▸ **Dataset excerpt**:
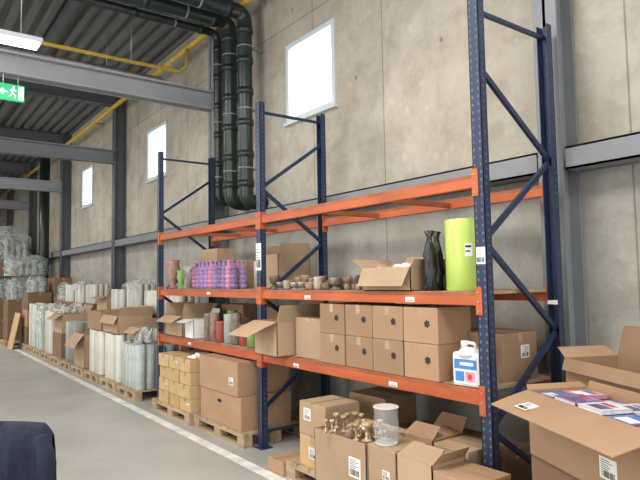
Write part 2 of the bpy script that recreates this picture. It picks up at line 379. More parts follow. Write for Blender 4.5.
for bi in range(2):
    y0=FY[bi]+.045; y1=FY[bi+1]-.045
    for li,(z0,z1) in enumerate(levels):
        for X,sg in ((XF,1),(XR,-1)):
            p=B()
            p.box(X-.025,X+.025,y0,y1,z0,z1-.03,ORANGE,bev=.004)
            a,c=sorted((X-sg*.020,X+sg*.005)); p.box(a,c,y0,y1,z1-.032,z1-.002,ORANGED,bev=.003)
            bo=rp(p,"beam",rack)
            for yy,s2 in ((y0,-1),(y1,1)):
                p=B()
                xo=X-sg*.033
                ya,yb=sorted((yy-s2*.004,yy+s2*.045))
                p.box(min(xo,xo-sg*.006),max(xo,xo-sg*.006),ya,yb,z0-.06,z1+.03,ORANGE)
                p.box(X-.033,X+.033,min(yy,yy-s2*.006),max(yy,yy-s2*.006),z0-.06,z1+.03,ORANGE)
                for k in range(3): p.cyl((xo-sg*.005,(ya+yb)/2,z0-.035+k*.06),(xo-sg*.012,(ya+yb)/2,z0-.035+k*.06),.006,GALV,8)
                p.done("beam_connector",bo)
        if li<2:
            p=B(); n=14; st=(y1-y0)/n
            for k in range(n):
                p.box(XF+.026,XR-.026,y0+k*st+.004,y0+(k+1)*st-.004,z1-.020,z1,BOARD)
            p.box(XF+.026,XF+.04,y0,y1,z1-.025,z1-.019,BOARD); p.box(XR-.04,XR-.026,y0,y1,z1-.025,z1-.019,BOARD)
            rp(p,"deck_panel",rack)
        else:
            for k in (1,2):
                p=B(); p.box(XF+.02,XR-.02,y0+k*(y1-y0)/3-.02,y0+k*(y1-y0)/3+.02,z0+.01,z0+.05,ORANGED); rp(p,"tie_bar",rack)
def sticker(b,x,y0,y1,z0,z1,lines=5,bar=True,m=PAPER):
    b.box(x-.0015,x+.0005,y0,y1,z0,z1,m)
    h=z1-z0; w=y1-y0
    if bar:
        k=y0+w*.12
        while k<y1-w*.12:
            t=random.choice((.002,.004,.006)); b.box(x-.0025,x-.001,k,k+t,z0+h*.1,z0+h*.4,INK); k+=t+random.choice((.003,.006))
    for i in range(lines):
        zz=z1-h*.12-i*h*.1
        if bar and zz<z0+h*.45: break
        b.box(x-.0025,x-.001,y1-w*.1-w*random.uniform(.4,.75),y1-w*.1,zz-.004*h/.15,zz,INK)
p=B(); sticker(p,XF-.033,5.2-.05,5.2+.05,1.80,2.08,6); rp(p,"label",rack)
p=B(); sticker(p,XF-.033,2.39-.035,2.39+.035,1.78,1.89,4); rp(p,"label",rack)
for (y,z) in ((6.35,1.55),(4.3,1.535),(3.0,1.54),(6.9,.91),(4.5,.9),(3.2,.9)):
    p=B(); sticker(p,XF-.026,y,y+.09,z-.018,z+.018,1,True); rp(p,"beam_label",rack)
p=B(); sticker(p,XR+.0-.037,2.39-.04,2.39+.04,1.49,1.52,1,False); rp(p,"post_tag",rack)

# ---------------------------------------------------------------- cardboard boxes
DL=.9705; DM=1.6005
def flapmesh(out,edge0,edge1,L,ang,m,taper=.02):
    b=B(); e0=Vector(edge0);e1=Vector(edge1); out=Vector(out); up=Vector((0,0,1))
    d=out*math.sin(ang)+up*math.cos(ang); nn=out*math.cos(ang)-up*math.sin(ang); t=(e1-e0).normalized()
    sag=L*.06
    V=[]
    for s in (0,1):
        off=nn*(.0025 if s else -.0025)
        rows=[]
        for k in range(4):
            f=k/3; c=d*L*f+nn*(sag*f*f)
            tp=taper*f
            rows.append((b.bm.verts.new(e0+t*tp+c+off),b.bm.verts.new(e1-t*tp+c+off)))
        V.append(rows)
    bm=b.bm; b.mi(m)
    for k in range(3):
        bm.faces.new((V[0][k][0],V[0][k][1],V[0][k+1][1],V[0][k+1][0])); bm.faces.new((V[1][k][0],V[1][k+1][0],V[1][k+1][1],V[1][k][1]))
        for s in (0,1): bm.faces.new((V[0][k][s],V[0][k+1][s],V[1][k+1][s],V[1][k][s]))
    bm.faces.new((V[0][3][0],V[0][3][1],V[1][3][1],V[1][3][0])); bm.faces.new((V[0][0][0],V[0][0][1],V[1][0][1],V[1][0][0]))
    return b
def cbox(x0,y0,z,sx,sy,h,label,m=CARD,flaps=None,rz=0,tape='y',lab=None,group=None,logo=False,fl=None,lside=False,handle=False,center=None,fill=None):
    cx,cy=(x0+sx/2,y0+sy/2) if center is None else center
    b=B(); hx,hy=sx/2,sy/2
    if flaps is None:
        b.box(-hx,hx,-hy,hy,0,h-.005,m,bev=.005,jit=.002)
        if tape=='y':
            b.box(-hx+.002,-.0015,-hy+.002,hy-.002,h-.006,h,m); b.box(.0015,hx-.002,-hy+.002,hy-.002,h-.006,h,m)
        else:
            b.box(-hx+.002,hx-.002,-hy+.002,-.0015,h-.006,h,m); b.box(-hx+.002,hx-.002,.0015,hy-.002,h-.006,h,m)
    else:
        t=.006
        b.box(-hx,hx,-hy,hy,0,t,m)
        b.box(-hx,-hx+t,-hy,hy,0,h,m); b.box(hx-t,hx,-hy,hy,0,h,m); b.box(-hx,hx,-hy,-hy+t,0,h,m); b.box(-hx,hx,hy-t,hy,0,h,m)
        if fill: b.box(-hx+t,hx-t,-hy+t,hy-t,t,h*fill,CARDD)
    o=b.done("cardboard_box",None,(cx,cy,z),(0,0,rz)); top(o,label,"box",group)
    if flaps is None and tape:
        b=B(); w=.025; dn=min(.07,h*.3)
        if tape=='y':
            b.box(-w,w,-hy-.0015,hy+.0015,h,h+.001,TAPE); b.box(-w,w,-hy-.0015,-hy,h-dn,h+.001,TAPE); b.box(-w,w,hy,hy+.0015,h-dn,h+.001,TAPE)
        else:
            b.box(-hx-.0015,hx+.0015,-w,w,h,h+.001,TAPE); b.box(-hx-.0015,-hx,-w,w,h-dn,h+.001,TAPE); b.box(hx,hx+.0015,-w,w,h-dn,h+.001,TAPE)
        b.done("tape",o)
    if flaps:
        for s,a in flaps.items():
            a=math.radians(a)
            L=(fl or .5*min(sx,sy))
            if isinstance(L,dict): L=L.get(s,.2)
            if s=='-x': f=flapmesh((-1,0,0),(-hx,-hy,h),(-hx,hy,h),L,a,m)
            if s=='+x': f=flapmesh((1,0,0),(hx,-hy,h),(hx,hy,h),L,a,m)
            if s=='-y': f=flapmesh((0,-1,0),(-hx,-hy,h),(hx,-hy,h),L,a,m)
            if s=='+y': f=flapmesh((0,1,0),(-hx,hy,h),(hx,hy,h),L,a,m)
            f.done("flap",o)
    if lab:
        fy,fz,w,hh=lab
        b=B(); sticker(b,-hx-.001,-hy+fy*sy,-hy+fy*sy+w,fz*h,fz*h+hh); b.done("label",o)
    if lside:
        b=B()
        sticker(b,0,-.05,.05,h*.45,h*.45+.09)
        for v in b.bm.verts: v.co=Vector((v.co.y+hx*.25,-hy-.001+v.co.x,v.co.z))
        b.done("label",o)
    if logo:
        b=B(); X=-hx-.0015
        cyy=-hy+sy*.30; cz=h*.55; r=.019
        for k in range(6):
            a=k*2*pi/6+.3; b.cyl((X,cyy+r*math.cos(a),cz+r*math.sin(a)),(X+.002,cyy+r*math.cos(a),cz+r*math.sin(a)),.0095,INK,10)
        b.cyl((X,cyy,cz),(X+.002,cyy,cz),.0115,INK,10)
        b.done("logo",o)
    if handle:
        b=B(); b.cyl((-hx-.001,-.03,h*.72),(-hx+.002,-.03,h*.72),.016,INK,12); b.cyl((-hx-.001,.03,h*.72),(-hx+.002,.03,h*.72),.016,INK,12); b.box(-hx-.001,-hx+.002,-.03,.03,h*.72-.016,h*.72+.016,INK); b.done("handle_hole",o)
    return o
edges=[(3.83,4.17),(3.485,3.82),(3.14,3.475),(2.795,3.13)]
for row in range(2):
    for k,(a,c) in enumerate(edges):
        cbox(3.08+random.uniform(0,.010),a,DL+row*.257,.36,c-a,.255,"closed brown cardboard box printed with black flower emblem, stacked two high",CARD,tape='x',logo=True,group="flower-emblem boxes on the lower shelf",rz=random.uniform(-.008,.008))
cbox(3.12,4.23,DL,.36,.38,.37,"upright plain cardboard box beside the emblem boxes",CARDL,tape='x',rz=.03)
cbox(3.56,4.0,DL,.28,.42,.5,"plain brown box standing behind other boxes on lower shelf",CARD)
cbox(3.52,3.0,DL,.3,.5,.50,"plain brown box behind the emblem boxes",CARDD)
cbox(2.95,4.68,DL,.5,.42,.33,"open cardboard box with wide flap hanging over shelf edge",CARDL,flaps={'-x':108,'+x':20,'-y':10},fl={'-x':.33,'+x':.2,'-y':.16})
cbox(3.40,2.49,DL,.40,.40,.33,"taped brown cardboard box with white shipping label",CARD,lside=True,tape='y')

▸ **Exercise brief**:
Copy out each line of the data where the string "behind" appears.

▸ **Task output**:
cbox(3.56,4.0,DL,.28,.42,.5,"plain brown box standing behind other boxes on lower shelf",CARD)
cbox(3.52,3.0,DL,.3,.5,.50,"plain brown box behind the emblem boxes",CARDD)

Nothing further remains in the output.